(Yahoo!Finance) - The price of crude oil is up more than 60% this year.
And a majority of the 266 investors surveyed by Bank of America Global Research think "black gold" is going to remain the year's biggest winner.
In its latest Fund Manager Survey, BofA found that 67% of respondents believe oil will produce the best returns this year. That's up from 56% of investors who thought the same last month.
Michael Hartnett, global strategist at BofA who leads the survey, writes that this leaves "no doubt" about what the pain trade will be in the second half of this year — and that is lower oil prices.
The price of oil rose throughout 2021 amid an economic rebound, and Russia's invasion of Ukraine in February of this year placed further strain on global energy markets.
At the start of 2022, a barrel of West Texas Intermediate (WTI) crude oil, the U.S. benchmark price, cost around $76. As of Tuesday morning, WTI crude was trading north of $123 a barrel.

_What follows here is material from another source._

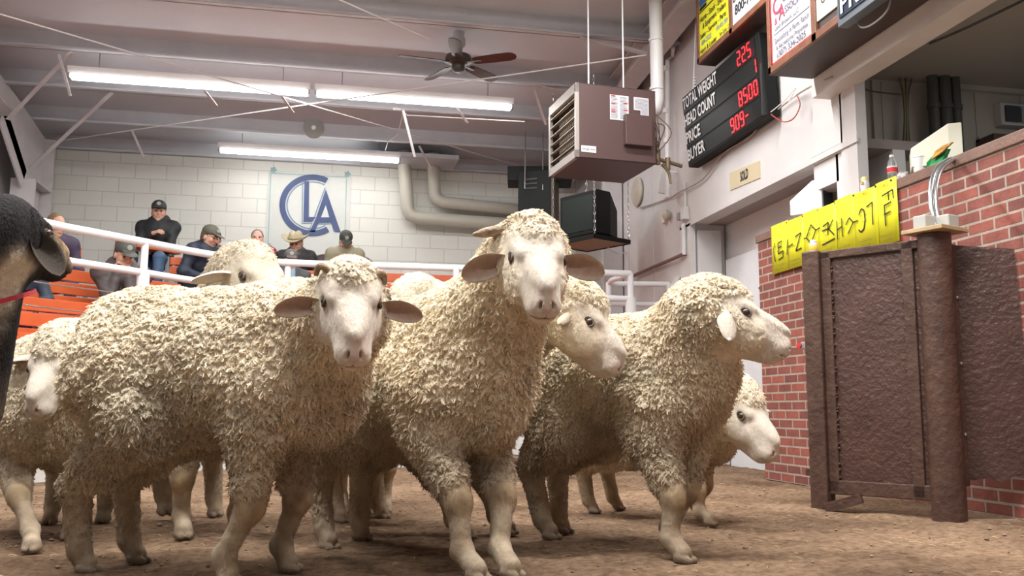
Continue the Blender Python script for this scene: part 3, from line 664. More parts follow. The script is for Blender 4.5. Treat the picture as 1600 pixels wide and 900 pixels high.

In response to higher oil prices, energy stocks have led the market this year, with the S&P Energy Sector (XLE) up some 57%. The remaining 10 sectors in the S&P 500 have lost ground this year.
Against this backdrop, for any other sector of the market to catch up with energy would take a dramatic turnaround. And even if the price of oil stalls out this year, given the performance in global stocks, bonds, and cryptocurrencies, investors will be hard pressed to find returns elsewhere.
But with more executives talking about the risk of recession amid aggressive interest rate hikes from the Fed, flagging economic growth could make the demand picture for oil more challenging. That's a particular concern as some experts believe the surge in gas prices that has followed oil higher is already leading to "demand destruction."
And with this many investors confident oil will remain the place to be in markets in 2022, we're reminded of the old investing cliché that the market manages to frustrate the largest number of people at any point in time.